• **YOUR TASK**
Reproduce exactly, with no pictures, each line from the opening of the material down through the line containing "PI = math.pi".

• **PROVIDED DATA**

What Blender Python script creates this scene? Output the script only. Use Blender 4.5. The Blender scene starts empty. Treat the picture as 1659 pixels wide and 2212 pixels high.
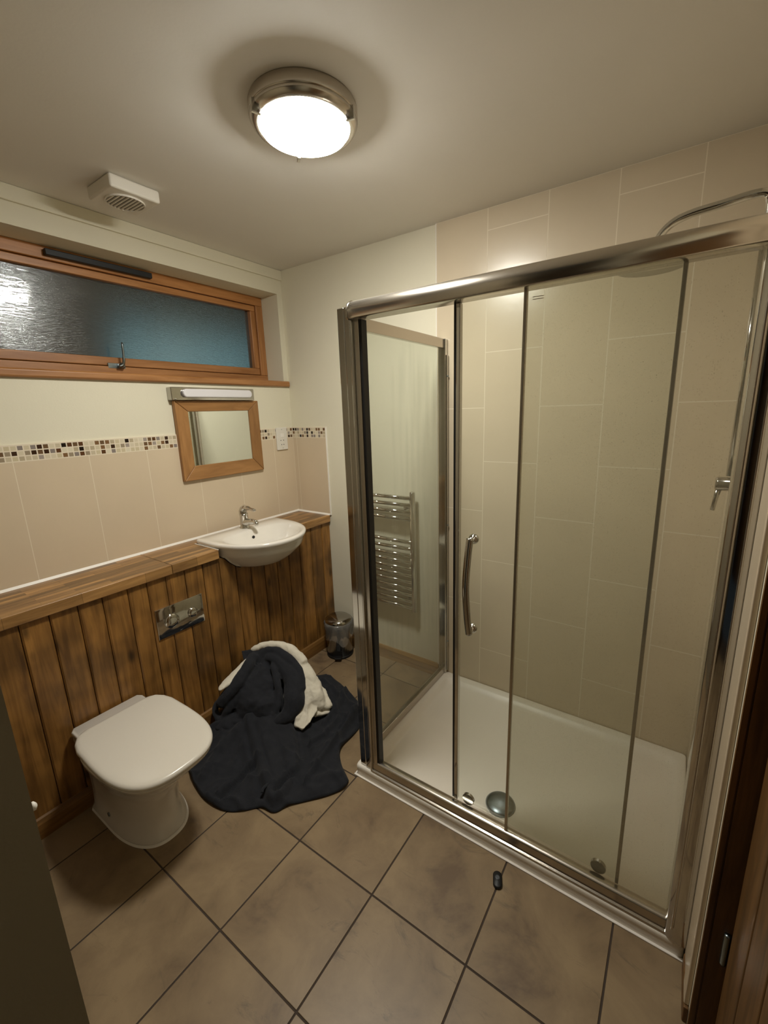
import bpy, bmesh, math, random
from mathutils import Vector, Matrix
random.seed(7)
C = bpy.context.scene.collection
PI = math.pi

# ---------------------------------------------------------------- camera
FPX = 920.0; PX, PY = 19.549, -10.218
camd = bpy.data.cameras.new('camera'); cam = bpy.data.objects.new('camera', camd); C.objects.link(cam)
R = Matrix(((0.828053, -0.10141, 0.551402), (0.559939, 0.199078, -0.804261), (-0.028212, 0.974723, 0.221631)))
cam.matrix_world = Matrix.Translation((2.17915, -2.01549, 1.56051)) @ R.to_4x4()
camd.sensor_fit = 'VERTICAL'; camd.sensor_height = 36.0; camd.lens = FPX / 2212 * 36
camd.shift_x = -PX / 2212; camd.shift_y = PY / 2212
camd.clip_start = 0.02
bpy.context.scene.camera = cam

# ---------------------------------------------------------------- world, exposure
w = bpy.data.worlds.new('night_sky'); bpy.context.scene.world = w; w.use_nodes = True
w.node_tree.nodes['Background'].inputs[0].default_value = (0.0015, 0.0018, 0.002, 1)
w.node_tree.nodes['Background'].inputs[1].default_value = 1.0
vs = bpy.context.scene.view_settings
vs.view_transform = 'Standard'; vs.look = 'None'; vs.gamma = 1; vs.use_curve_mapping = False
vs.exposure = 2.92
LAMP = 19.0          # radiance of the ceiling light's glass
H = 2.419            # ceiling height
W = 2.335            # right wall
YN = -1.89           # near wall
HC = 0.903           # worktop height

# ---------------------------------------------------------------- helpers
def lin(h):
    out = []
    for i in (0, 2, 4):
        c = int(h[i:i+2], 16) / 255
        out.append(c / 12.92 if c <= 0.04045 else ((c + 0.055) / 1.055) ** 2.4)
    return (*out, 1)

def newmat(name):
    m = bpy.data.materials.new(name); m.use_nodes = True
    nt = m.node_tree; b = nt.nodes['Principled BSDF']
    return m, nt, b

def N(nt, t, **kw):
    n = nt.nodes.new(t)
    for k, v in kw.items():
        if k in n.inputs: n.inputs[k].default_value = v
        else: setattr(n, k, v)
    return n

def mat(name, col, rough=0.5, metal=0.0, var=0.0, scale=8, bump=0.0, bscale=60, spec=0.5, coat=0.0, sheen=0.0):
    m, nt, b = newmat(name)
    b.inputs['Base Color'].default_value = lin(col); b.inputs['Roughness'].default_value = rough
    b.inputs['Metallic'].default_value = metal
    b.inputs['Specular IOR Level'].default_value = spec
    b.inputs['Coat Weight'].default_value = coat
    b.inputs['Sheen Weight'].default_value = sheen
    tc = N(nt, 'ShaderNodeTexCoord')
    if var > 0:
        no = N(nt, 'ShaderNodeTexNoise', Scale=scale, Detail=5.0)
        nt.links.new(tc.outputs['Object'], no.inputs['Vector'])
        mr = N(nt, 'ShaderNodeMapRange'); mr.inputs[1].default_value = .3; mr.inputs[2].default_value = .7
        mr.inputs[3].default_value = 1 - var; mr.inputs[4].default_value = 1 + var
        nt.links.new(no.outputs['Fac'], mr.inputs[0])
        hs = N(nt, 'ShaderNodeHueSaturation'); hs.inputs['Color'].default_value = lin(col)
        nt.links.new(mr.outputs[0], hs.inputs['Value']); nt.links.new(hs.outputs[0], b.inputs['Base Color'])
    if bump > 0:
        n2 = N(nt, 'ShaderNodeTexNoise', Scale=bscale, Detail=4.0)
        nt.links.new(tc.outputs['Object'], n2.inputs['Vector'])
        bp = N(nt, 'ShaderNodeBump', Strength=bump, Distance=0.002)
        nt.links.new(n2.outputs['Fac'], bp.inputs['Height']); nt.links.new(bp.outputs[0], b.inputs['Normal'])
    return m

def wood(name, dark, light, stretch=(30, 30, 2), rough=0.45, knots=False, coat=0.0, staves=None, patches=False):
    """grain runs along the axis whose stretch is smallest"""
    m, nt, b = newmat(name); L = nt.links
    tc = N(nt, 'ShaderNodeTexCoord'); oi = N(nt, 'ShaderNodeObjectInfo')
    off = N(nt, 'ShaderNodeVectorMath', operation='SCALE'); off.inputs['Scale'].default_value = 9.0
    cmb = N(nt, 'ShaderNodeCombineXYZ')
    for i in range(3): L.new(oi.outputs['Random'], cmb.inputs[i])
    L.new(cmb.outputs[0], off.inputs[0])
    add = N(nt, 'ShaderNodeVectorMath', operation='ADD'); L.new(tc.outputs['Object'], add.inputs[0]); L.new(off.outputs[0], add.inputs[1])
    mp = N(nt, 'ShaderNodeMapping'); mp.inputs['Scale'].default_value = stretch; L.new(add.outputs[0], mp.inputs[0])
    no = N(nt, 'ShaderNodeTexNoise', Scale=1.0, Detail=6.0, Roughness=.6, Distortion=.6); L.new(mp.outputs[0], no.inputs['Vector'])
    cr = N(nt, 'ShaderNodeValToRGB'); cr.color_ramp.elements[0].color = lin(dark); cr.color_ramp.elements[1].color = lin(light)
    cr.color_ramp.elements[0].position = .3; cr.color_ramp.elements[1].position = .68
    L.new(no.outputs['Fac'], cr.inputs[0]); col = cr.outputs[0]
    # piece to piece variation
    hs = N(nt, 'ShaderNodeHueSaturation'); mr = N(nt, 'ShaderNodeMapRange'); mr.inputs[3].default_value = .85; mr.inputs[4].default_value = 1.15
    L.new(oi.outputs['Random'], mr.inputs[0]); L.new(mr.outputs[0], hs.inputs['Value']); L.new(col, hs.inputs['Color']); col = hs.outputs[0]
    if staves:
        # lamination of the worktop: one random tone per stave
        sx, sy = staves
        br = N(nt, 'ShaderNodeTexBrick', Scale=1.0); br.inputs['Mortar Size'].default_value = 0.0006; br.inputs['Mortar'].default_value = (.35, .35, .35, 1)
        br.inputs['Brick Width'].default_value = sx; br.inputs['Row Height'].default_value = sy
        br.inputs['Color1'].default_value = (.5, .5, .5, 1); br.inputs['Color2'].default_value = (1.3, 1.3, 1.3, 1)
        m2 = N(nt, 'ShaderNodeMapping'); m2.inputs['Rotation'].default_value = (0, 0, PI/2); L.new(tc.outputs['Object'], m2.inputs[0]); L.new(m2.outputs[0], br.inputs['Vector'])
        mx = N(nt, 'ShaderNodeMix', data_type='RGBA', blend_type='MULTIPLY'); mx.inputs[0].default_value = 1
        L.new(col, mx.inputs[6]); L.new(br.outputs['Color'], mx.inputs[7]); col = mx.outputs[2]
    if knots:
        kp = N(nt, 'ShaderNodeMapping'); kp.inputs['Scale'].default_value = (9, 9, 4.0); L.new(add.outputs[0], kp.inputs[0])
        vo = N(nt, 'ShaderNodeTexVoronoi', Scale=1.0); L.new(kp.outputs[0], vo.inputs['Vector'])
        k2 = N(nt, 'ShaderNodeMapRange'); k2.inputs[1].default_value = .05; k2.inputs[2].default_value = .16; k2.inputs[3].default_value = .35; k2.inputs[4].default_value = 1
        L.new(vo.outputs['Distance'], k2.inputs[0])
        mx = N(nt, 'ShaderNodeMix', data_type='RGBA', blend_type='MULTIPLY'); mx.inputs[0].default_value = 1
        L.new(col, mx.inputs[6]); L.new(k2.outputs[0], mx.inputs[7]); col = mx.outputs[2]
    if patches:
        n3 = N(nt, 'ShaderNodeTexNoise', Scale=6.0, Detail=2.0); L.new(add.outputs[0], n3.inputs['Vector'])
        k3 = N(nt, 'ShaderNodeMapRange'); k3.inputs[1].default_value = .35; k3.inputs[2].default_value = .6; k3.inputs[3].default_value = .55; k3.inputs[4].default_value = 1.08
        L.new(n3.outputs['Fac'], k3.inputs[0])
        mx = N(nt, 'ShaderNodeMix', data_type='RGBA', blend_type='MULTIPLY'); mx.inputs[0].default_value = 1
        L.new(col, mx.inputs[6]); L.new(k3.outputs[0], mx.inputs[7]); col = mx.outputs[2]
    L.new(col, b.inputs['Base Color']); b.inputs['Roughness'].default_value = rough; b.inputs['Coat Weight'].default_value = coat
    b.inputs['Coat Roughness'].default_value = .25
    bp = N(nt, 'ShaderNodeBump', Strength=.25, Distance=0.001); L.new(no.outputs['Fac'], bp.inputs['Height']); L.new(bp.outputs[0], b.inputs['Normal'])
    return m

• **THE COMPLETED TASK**
What Blender Python script creates this scene? Output the script only. Use Blender 4.5. The Blender scene starts empty. Treat the picture as 1659 pixels wide and 2212 pixels high.
import bpy, bmesh, math, random
from mathutils import Vector, Matrix
random.seed(7)
C = bpy.context.scene.collection
PI = math.pi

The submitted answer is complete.